Prompt. Emit the exact text of every line from the line with "Reconstruct this image" to the line with "COL = SC.collection", both ends included. No other output is expected.

Supplied material.

......

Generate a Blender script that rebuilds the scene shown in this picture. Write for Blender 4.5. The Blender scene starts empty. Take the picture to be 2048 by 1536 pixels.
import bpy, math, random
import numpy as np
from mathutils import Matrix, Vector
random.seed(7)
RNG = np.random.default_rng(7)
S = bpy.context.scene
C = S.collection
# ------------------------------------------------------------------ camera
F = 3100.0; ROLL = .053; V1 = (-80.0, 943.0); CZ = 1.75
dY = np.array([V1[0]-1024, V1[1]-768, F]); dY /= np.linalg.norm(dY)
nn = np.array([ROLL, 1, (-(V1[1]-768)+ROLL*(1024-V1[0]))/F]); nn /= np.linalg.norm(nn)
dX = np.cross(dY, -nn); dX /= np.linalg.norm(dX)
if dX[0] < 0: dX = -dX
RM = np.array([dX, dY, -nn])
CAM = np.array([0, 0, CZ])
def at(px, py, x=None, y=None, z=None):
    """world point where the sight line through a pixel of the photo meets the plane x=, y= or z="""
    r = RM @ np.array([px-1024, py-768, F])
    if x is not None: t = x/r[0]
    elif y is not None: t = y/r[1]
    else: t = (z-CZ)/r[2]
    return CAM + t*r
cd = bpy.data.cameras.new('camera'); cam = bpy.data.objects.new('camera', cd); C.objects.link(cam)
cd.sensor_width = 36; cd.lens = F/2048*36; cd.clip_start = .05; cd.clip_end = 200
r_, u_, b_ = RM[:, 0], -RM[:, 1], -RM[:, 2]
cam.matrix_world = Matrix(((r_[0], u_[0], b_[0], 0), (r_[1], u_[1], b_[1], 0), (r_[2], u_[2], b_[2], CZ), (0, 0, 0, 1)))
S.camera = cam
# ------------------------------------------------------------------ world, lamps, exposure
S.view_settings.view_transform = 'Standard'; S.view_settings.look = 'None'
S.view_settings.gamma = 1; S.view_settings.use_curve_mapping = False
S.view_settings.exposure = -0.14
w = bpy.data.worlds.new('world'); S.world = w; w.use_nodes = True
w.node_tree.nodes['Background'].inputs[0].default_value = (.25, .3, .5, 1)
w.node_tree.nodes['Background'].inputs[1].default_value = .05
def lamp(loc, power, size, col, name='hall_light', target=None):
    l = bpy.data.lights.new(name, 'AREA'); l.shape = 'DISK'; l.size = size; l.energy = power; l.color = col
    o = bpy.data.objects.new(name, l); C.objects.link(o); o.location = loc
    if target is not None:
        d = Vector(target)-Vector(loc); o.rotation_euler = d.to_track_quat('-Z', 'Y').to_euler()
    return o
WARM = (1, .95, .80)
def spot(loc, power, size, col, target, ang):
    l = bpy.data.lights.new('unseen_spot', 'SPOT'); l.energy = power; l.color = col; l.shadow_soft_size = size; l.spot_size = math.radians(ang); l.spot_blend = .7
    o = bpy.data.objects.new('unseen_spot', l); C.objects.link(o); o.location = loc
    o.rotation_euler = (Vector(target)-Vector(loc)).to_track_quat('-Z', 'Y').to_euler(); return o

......

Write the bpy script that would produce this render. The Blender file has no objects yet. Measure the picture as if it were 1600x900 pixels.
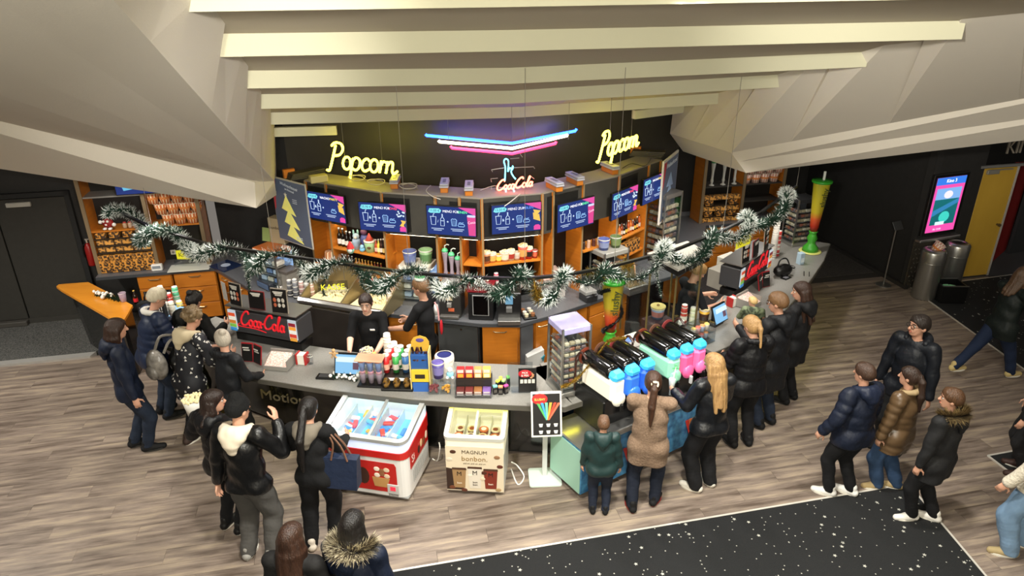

......

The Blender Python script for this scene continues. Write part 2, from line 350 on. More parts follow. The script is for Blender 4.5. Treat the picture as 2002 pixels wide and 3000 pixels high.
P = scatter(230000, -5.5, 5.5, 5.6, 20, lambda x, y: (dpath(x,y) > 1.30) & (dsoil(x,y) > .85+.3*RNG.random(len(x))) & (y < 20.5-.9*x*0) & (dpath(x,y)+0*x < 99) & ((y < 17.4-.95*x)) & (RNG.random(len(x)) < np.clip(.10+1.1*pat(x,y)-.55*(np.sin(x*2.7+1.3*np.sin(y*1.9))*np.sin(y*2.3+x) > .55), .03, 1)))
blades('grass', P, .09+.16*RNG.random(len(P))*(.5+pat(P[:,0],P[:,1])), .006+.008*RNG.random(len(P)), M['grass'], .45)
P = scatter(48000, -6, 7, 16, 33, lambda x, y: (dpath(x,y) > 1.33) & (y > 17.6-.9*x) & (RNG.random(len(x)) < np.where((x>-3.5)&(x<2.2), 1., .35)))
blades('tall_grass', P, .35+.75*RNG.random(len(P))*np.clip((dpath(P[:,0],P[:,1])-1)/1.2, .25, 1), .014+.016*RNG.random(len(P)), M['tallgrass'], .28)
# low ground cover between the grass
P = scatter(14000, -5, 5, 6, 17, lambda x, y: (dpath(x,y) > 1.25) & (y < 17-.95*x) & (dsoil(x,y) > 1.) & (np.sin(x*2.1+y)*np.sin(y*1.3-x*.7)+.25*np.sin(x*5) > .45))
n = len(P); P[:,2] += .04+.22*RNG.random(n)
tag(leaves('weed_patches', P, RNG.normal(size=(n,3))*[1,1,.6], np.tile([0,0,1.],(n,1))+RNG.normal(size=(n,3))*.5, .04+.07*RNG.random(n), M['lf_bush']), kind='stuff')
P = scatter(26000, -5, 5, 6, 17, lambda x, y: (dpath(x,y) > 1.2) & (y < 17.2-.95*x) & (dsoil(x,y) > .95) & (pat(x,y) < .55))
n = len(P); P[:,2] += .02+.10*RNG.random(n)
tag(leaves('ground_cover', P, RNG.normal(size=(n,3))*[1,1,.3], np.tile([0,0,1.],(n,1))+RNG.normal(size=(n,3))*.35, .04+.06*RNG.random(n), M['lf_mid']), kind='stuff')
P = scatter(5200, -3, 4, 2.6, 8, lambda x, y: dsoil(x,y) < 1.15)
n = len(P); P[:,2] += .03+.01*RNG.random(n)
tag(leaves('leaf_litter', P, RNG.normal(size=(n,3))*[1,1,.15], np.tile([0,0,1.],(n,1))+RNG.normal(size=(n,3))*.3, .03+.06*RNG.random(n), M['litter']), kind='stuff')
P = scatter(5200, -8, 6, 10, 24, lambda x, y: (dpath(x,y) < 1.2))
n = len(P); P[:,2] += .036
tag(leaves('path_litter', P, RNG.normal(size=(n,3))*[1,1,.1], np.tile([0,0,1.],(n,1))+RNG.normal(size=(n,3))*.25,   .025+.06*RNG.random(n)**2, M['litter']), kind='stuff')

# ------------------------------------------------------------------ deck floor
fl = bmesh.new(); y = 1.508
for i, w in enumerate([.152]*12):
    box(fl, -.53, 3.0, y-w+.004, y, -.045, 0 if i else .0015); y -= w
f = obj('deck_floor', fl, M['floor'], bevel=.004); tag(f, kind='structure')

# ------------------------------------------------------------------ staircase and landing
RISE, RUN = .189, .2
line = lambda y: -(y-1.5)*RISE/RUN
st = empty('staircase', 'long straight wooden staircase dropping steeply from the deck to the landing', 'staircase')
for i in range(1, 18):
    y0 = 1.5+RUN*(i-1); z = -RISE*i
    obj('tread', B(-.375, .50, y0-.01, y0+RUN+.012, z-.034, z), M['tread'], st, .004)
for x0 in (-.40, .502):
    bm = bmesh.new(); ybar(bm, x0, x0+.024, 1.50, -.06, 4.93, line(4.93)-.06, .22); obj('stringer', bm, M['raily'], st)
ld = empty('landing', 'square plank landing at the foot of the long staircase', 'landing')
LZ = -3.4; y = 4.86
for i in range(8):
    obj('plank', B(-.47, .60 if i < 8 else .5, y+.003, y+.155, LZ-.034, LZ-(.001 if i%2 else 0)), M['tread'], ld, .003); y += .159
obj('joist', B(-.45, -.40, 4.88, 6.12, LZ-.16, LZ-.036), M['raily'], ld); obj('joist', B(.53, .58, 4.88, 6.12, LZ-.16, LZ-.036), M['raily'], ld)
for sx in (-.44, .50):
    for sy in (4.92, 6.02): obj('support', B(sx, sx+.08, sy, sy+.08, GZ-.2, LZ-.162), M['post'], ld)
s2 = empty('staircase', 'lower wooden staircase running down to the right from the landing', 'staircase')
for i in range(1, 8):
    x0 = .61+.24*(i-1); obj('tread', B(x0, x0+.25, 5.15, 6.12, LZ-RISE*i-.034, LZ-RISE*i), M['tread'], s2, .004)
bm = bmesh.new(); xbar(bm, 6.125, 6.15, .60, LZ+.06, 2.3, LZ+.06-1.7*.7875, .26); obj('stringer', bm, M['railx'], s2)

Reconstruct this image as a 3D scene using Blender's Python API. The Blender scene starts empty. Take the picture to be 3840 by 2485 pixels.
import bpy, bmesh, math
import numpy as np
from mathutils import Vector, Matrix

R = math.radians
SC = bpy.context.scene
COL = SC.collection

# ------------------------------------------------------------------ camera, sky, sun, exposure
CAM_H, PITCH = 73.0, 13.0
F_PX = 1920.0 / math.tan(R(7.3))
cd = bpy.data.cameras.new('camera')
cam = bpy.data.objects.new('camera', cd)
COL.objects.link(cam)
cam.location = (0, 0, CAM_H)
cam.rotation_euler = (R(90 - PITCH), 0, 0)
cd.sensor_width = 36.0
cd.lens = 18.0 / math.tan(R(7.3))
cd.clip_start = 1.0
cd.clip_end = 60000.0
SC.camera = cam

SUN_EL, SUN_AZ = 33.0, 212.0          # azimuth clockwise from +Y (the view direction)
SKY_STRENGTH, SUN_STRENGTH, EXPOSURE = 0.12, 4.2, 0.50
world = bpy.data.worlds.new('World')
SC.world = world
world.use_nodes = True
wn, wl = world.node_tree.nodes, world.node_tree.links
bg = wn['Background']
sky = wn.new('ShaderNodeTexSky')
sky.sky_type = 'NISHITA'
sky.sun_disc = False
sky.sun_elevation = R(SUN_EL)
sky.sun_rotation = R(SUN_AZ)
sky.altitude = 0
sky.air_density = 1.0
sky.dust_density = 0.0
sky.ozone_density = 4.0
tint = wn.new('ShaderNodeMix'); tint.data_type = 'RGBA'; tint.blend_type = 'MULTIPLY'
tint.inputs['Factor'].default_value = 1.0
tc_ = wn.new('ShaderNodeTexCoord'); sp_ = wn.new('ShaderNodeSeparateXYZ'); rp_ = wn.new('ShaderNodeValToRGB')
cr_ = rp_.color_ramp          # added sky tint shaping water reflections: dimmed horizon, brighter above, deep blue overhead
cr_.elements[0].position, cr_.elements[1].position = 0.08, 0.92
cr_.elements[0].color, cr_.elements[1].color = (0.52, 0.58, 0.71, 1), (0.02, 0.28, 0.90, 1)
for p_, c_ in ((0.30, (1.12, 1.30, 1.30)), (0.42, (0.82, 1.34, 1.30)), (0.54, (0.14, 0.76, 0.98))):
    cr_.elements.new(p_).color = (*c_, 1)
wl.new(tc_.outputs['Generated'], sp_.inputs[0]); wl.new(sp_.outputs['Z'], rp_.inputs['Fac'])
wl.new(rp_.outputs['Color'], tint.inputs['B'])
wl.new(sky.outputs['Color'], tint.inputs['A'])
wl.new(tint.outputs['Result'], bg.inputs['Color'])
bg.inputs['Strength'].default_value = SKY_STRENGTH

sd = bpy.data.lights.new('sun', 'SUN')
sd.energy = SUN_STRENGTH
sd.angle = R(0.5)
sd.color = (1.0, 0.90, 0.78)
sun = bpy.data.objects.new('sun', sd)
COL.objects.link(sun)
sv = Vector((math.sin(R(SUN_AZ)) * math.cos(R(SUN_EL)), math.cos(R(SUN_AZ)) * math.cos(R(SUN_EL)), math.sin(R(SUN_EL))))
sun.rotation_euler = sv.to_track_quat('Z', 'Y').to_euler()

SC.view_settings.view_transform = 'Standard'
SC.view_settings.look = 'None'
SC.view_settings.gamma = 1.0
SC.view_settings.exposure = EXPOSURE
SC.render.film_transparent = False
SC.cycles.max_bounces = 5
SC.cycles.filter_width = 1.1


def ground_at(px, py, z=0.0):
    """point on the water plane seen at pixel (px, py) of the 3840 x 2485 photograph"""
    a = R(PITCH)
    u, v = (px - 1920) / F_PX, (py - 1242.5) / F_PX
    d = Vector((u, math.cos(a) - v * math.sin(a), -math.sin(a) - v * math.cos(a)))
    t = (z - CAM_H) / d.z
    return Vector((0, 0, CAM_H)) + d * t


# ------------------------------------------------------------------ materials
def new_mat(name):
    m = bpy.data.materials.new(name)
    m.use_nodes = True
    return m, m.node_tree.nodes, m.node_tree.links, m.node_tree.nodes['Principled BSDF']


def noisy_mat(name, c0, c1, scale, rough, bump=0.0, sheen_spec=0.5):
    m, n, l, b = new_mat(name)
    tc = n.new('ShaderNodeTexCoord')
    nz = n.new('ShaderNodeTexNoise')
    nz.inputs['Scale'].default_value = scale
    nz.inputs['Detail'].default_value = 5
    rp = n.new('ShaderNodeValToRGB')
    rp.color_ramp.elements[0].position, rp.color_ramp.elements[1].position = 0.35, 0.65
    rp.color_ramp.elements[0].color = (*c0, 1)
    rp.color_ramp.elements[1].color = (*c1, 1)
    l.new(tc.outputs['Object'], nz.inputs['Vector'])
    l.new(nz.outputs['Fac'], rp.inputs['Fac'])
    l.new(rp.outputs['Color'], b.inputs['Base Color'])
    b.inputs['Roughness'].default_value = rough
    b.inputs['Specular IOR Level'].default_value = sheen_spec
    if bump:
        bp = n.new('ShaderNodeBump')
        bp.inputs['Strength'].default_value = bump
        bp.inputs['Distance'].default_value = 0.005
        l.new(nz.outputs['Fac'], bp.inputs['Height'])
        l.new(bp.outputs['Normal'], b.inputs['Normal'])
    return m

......

Output for this exercise.
Reconstruct this image as a 3D scene using Blender's Python API. The Blender scene starts empty. Take the picture to be 3840 by 2485 pixels.
import bpy, bmesh, math
import numpy as np
from mathutils import Vector, Matrix

R = math.radians
SC = bpy.context.scene
COL = SC.collection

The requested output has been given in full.